On the 1st of April this year I got a nice cheery tax cut because, according to our National ACT government, people like me on the top tax bracket are the hardest working and most deserving. As a private sector worker earning a good wage, paying my mortgage with some to spare, and barely noticing the recession I suspect they’d say I was exactly what success looks like to them.
Oddly, though, under the current policies of this government I’d probably still be on the sickness benefit able to work only 5-10 hours in a good week.

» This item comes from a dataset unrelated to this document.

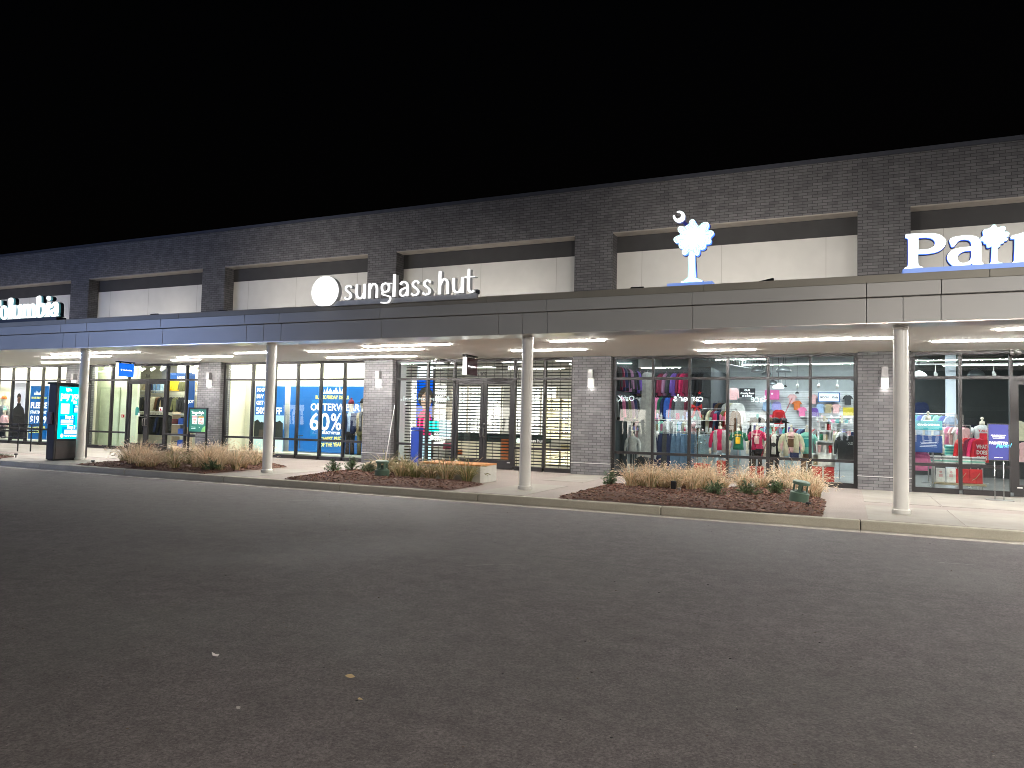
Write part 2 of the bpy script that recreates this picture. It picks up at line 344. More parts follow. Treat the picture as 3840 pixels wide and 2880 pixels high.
bed('three',[(-5.0,-6.46),(-.37,-6.46),(-.37,-3.9),(-.57,-2.8),(-.75,-1.2),(-1.9,-1.3),(-2.3,-2.2),(-3.9,-2.4),(-5.09,-3.1)],5000)
bed('four',[(-22.3,-1.0),(-20.6,-1.0),(-20.6,-.1),(-22.3,-.1)],300)
bed('five',[(-25.2,-6.3),(-22.35,-6.3),(-22.9,-5.5),(-25.2,-5.3)],500)
# ================================================================ BUILDING
bld=thing('shop_building','long grey brick shop building with ivory panels above a row of dark framed windows','building')
PIER=[(-43.4,-42.3),(-36.1,-35.0),(-28.82,-27.73),(-21.52,-20.42),(-14.2,-13.1),(-7.07,-5.95),(.23,1.37),(7.55,8.67),(14.9,16)]
for a,b in PIER:
    o=obj('brick_pier',MB().box(a,0,0,b,.47,6.77),BR,bld)
    obj('weep_strip',MB().box(a-.006,-.008,.315,b+.006,.19,.33),mat('white_weep_strip',(.6,.58,.55),.5,var=0),o)
obj('parapet_wall',MB().box(-43.4,0,6.77,16,.5,8.06),BR,bld)
obj('coping',MB().box(-43.4,-.05,8.061,16,.56,8.16),mat('blue_grey_coping',(.07,.075,.095),.5,.3),bld)
obj('roof',MB().box(-43.4,.5,7.2,16,14,7.5),mat('roof_membrane',(.3,.3,.3),.9),bld)
for i,(a,b) in enumerate(zip(PIER,PIER[1:])):
    x0,x1=a[1],b[0]
    p=obj('ivory_panel',MB().box(x0,.44,3.36,x1,.5,6.28),EIFS,bld)
    for xx in (x0+.72,(x0+x1)/2-.2,x1-.72): obj('reveal_joint',MB().box(xx-.006,.436,3.4,xx+.006,.4395,6.279),mat('reveal_joint',(.42,.4,.37),.9,var=0),p)
    obj('charcoal_band',MB().box(x0,.43,6.281,x1,.5,6.769),BAND,bld)
    obj('lintel_soffit',MB().box(x0,.002,6.74,x1,.429,6.768),mat('pale_lintel_soffit',(.4,.36,.32),.8),bld)
# ---------------- storefronts
YF,YB,YG=.17,.29,.235
def storefront(x0,x1,mull,door=None,number=None):
    g=MB(); zt,zm,zb=3.30,2.69,.65; h=.035
    g.box(x0,YF,zt-.075,x1,YB,zt)
    for x in [x0+.045,x1-.045]: g.box(x-.045,YF+.003,0.1,x+.045,YB-.003,zt-.075)
    for x in mull: g.box(x-h,YF+.003,.1,x+h,YB-.003,zt-.075)
    xs=[x0+.09]+[v for x in mull for v in (x-h,x+h)]+[x1-.09]
    segs=[(xs[i],xs[i+1]) for i in range(0,len(xs),2)]
    w_=obj('storefront_window',g,FRM,bld)
    for a,b in segs:
        isd=door and abs(a-h*1-door[0])<.1
        obj('transom',MB().box(a,YF+.006,zm-h,b,YB-.006,zm+h),FRM,w_)
        obj('pane',MB().box(a-.005,YG,zm+h-.005,b+.005,YG+.01,zt-.07),GL,w_)
        if isd: continue
        obj('bottom_rail',MB().box(a,YF+.006,zb-h,b,YB-.006,zb+h),FRM,w_)
        obj('sill',MB().box(a,YF+.006,0,b,YB+.02,.12),FRM,w_)
        obj('pane',MB().box(a-.005,YG,zb+h-.005,b+.005,YG+.01,zm-h+.005),GL,w_)
        obj('pane',MB().box(a-.005,YG,.115,b+.005,YG+.01,zb-h+.005),GL,w_)
    obj('jamb_foot',MB().box(x0,YF+.003,0,x0+.09,YB-.003,.1),FRM,w_); obj('jamb_foot',MB().box(x1-.09,YF+.003,0,x1,YB-.003,.1),FRM,w_)
    if door:
        d0,d1=door; mid=(d0+d1)/2
        for k,(a,b) in enumerate([(d0+h,mid-.004),(mid+.004,d1-h)]):
            g=MB(); s=.105; top=zm-h-.005
            g.box(a+.002,YF+.02,.02,a+s,YB-.02,top); g.box(b-s,YF+.02,.02,b-.002,YB-.02,top)
            g.box(a+s,YF+.023,top-.12,b-s,YB-.023,top); g.box(a+s,YF+.023,.02,b-s,YB-.023,.27)
            d=obj('door',g,FRM,bld)
            obj('door_glass',MB().box(a+s-.005,YG,.265,b-s+.005,YG+.01,top-.115),GL,d)
            hx=(b-.055) if k==0 else (a+.055); sg=-1 if k==0 else 1
            hb=MB().tube([(hx,YF+.02,.95),(hx,YF-.06,.95),(hx+sg*.0,YF-.075,.99),(hx,YF-.075,1.17),(hx,YF-.06,1.21),(hx,YF+.02,1.21)],.014,8)
            obj('door_handle',hb,mat('gunmetal_handle',(.22,.21,.2),.35,.9),d,smooth=True)
            if k==1:
                lk=MB(); lk.tube([(a+.04,YF+.03,1.34),(a+.04,YF-.005,1.34)],.022,12); obj('door_lock',lk,mat('bright_lock',(.75,.75,.72),.25,.8),d,smooth=True)
            obj('door_closer_tag',MB().box((a+.06 if k==0 else b-.16),YF+.012,.2,(a+.16 if k==0 else b-.06),YF+.019,.225),WH,d)
    if number:
        t=MB(); text(t,number[0],number[1],YG-.006,2.775,.19,bold=.004,sx=.8,depth=.003); obj('house_number',t,mat('black_vinyl',(.01,.01,.01),.5,var=0),w_)
    return w_
storefront(-35.0,-28.82,[-34.58+.02,-33.58,-32.58,-31.57,-30.58,-29.58])
storefront(-27.73,-21.52,[-26.34,-25.41,-23.30,-22.31],(-25.41,-23.30),('310',-24.52))
storefront(-20.42,-14.2,[-19.09,-18.09,-17.08,-16.09,-15.12])
storefront(-13.1,-7.07,[-11.93,-10.98,-8.94,-7.98],(-10.98,-8.94),('307',-10.12))
storefront(-5.95,.23,[-4.81,-3.83,-2.84,-1.84,-.84])
storefront(1.37,7.55,[2.38,3.37,5.45,6.5],(3.37,5.45))
# header trim between frame and soffit, side walls of the far bays
obj('header_trim',MB().box(-35,.05,3.302,7.55,.43,3.36),mat('pale_header_trim',(.5,.47,.43),.7),bld)
obj('end_wall',MB().box(-42.3,.1,0,-36.1,.4,3.3).box(8.67,.1,0,14.9,.4,3.3),mat('dark_infill',(.05,.05,.05),.8),bld)
# ---------------- interiors (rooms): floors, ceilings, party walls
def wall(name,m,*b): 
    g=MB()
    for q in b: g.box(*q)
    return obj(name,g,m,bld)
SHB=9.0
wall('shop_floor',FLR,(-35,.3,-.02,7.5,SHB,.012))
wall('party_wall',WH,(-14.0,.5,0,-13.75,SHB,4.6),(-6.75,.5,0,-6.5,SHB,4.6),(7.7,.5,0,7.9,SHB,4.6),(-36.2,.5,0,-36,SHB,4.6))
# clothing shop (left): display backs, vestibule wall, back wall
wall('cream_backdrop',CREAM,(-20.42,1.25,.1,-14.2,1.33,3.6),(-35.9,1.0,.1,-28.4,1.08,3.6),(-20.5,.5,.1,-20.42,1.25,3.6))
wall('display_plinth',mat('pale_plinth',(.6,.6,.5),.5),(-20.4,.3,.013,-14.22,1.25,.16),(-34.9,.3,.013,-28.84,1.0,.16))
v=wall('vestibule_wall',GREENW,(-29,1.25,0,-26.2,1.35,4.4))
obj('vestibule_door',MB().box(-28.3,1.2,0.02,-27.25,1.249,2.38),mat('pale_green_door',(.58,.66,.46),.5),v)
obj('vestibule_door_frame',MB().box(-28.38,1.19,0.02,-28.3,1.25,2.45).box(-27.25,1.19,0.02,-27.17,1.25,2.45).box(-28.3,1.19,2.381,-27.25,1.25,2.45),mat('pale_green_trim',(.5,.58,.4),.5),v)
wall('back_wall',mat('cream_back_wall',(.7,.68,.55),.8),(-36,5.2,0,-14,5.35,4.4))
wall('left_shop_ceiling',mat('pale_ceiling',(.5,.5,.46),.9),(-36,.48,4.0,-14,5.2,4.05))
wall('display_ceiling',mat('white_display_ceiling',(.75,.75,.7),.9),(-20.42,.5,3.6,-14.2,1.25,3.65),(-35.9,.5,3.6,-28.5,1.0,3.65))
# eyewear shop
wall('mid_shop_ceiling',mat('dark_ceiling',(.06,.06,.06),.9),(-13.75,.48,3.6,-6.75,5.5,3.65))
wall('mid_shop_back_wall',mat('taupe_wall',(.35,.33,.3),.9),(-13.75,4.6,0,-6.75,4.7,3.6))
# gift shop (right)
wall('right_shop_ceiling',CEIL,(-6.5,.48,4.55,7.7,SHB,4.6))
wall('white_back_wall',mat('pale_grey_wall',(.45,.48,.49),.8),(-6.5,8.5,0,1.6,8.6,4.55))
wall('charcoal_back_wall',mat('charcoal_wall',(.045,.05,.05),.8),(1.6,7.6,0,7.7,7.7,4.55),(1.6,7.7,0,1.68,8.5,4.55))
wall('dark_side_wall',mat('dark_slat_side',(.05,.06,.062),.8),(-6.498,.5,.02,-6.47,4.9,4.5))
g=MB()
for k in range(26): z=1.15+k*.062; g.box(-3.6,8.46,z,1.55,8.495,z+.05)
obj('slat_wall',g,mat('white_slatwall',(.72,.74,.76),.5),bld)
# ================================================================ CANOPY
can=thing('canopy','long flat metal canopy on round columns over the pavement','canopy')
cc=[.86-7.045*i for i in range(-2,7)]
j1=sorted([c+d for c in cc for d in(-.56,0,.56,3.52)]); j2=sorted([c+d for c in cc for d in(-.56,.56,3.52)])
j1=[-43.4]+[x for x in j1 if -43<x<15.6]+[16]; j2=[-43.4]+[x for x in j2 if -43<x<15.6]+[16]
g=MB()
for a,b in zip(j1,j1[1:]): g.box(a+.005,-5.58,3.275,b-.005,-5.5,3.706)
obj('lower_fascia_panels',g,FAS,can,bevel=.004)
g=MB()
for a,b in zip(j2,j2[1:]): g.box(a+.005,-5.67,3.713,b-.005,-5.5,3.95)
obj('upper_fascia_panels',g,FAS,can,bevel=.004)
obj('fascia_backing',MB().box(-43.4,-5.499,3.29,16,-5.42,3.949),DK,can)
g=MB(); xs=[-43.4+i*4.55 for i in range(0,14)]
for a,b in zip(xs,xs[1:]+[]): g.box(a+.003,-5.66,3.953,min(b,16)-.003,-5.25,4.09)
obj('canopy_coping',g,CAPM,can,bevel=.006)
g=MB()
for a,b in zip(j2,j2[1:]): g.box(a+.004,-5.57,3.262,b-.004,-4.96,3.274)
obj('polished_trim',g,POL,can)
obj('soffit',MB().box(-43.4,-4.955,3.31,16,.05,3.36).box(-43.4,-4.96,3.276,16,-4.955,3.36),SOFT,can)
obj('canopy_roof',MB().box(-43.4,-5.25,3.96,16,-.01,4.03),mat('canopy_membrane',(.5,.5,.48),.8),can)
for x in [-34.67,-27.57,-20.46,-13.36,-6.25,.85,7.96,15.0]:
    g=MB().lathe((x,-5.13,0),[(.14,.002),(.145,.015),(.145,.07),(.128,.08),(.122,.085),(.122,3.2),(.13,3.21),(.13,3.262)],32)
    obj('column',g,COLM,can,smooth=True)
for o in can.children:
    if o.name.startswith('column'): 
        o.data.polygons.foreach_set('use_smooth',[len(p.vertices)==4 for p in o.data.polygons])
        e=o.modifiers.new('es','EDGE_SPLIT'); e.split_angle=.6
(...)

Not so long ago, due to health and crime circumstances beyond my control, that’s exactly where I was. Getting me back on my, “successful”, feet was a combined effort of systems, organisations and people; a genuine welfare system. I was fortunate to receive good welfare support from the benefit system, counselling through ACC’s sensitive claims, awesome care from the public health system, support from a state sector with a commitment to equity and workplace reintegration for people with chronic illness and disability, an open accessible education system, and a first class public transport system. Not to mention the variety of public servants in a wide range of organisations with the time and mandate to help me through.
How many of those systems will survive the current policies? How many face cuts that make the services useless or impractical? How many of those good people have been made redundant by the state sector cuts? Or overloaded by work from their departed colleagues? Or operating under new “guidelines”?
National and ACT may laud people like me who succeed in their eyes, but they’re taking away the small pieces of support that make our success possible.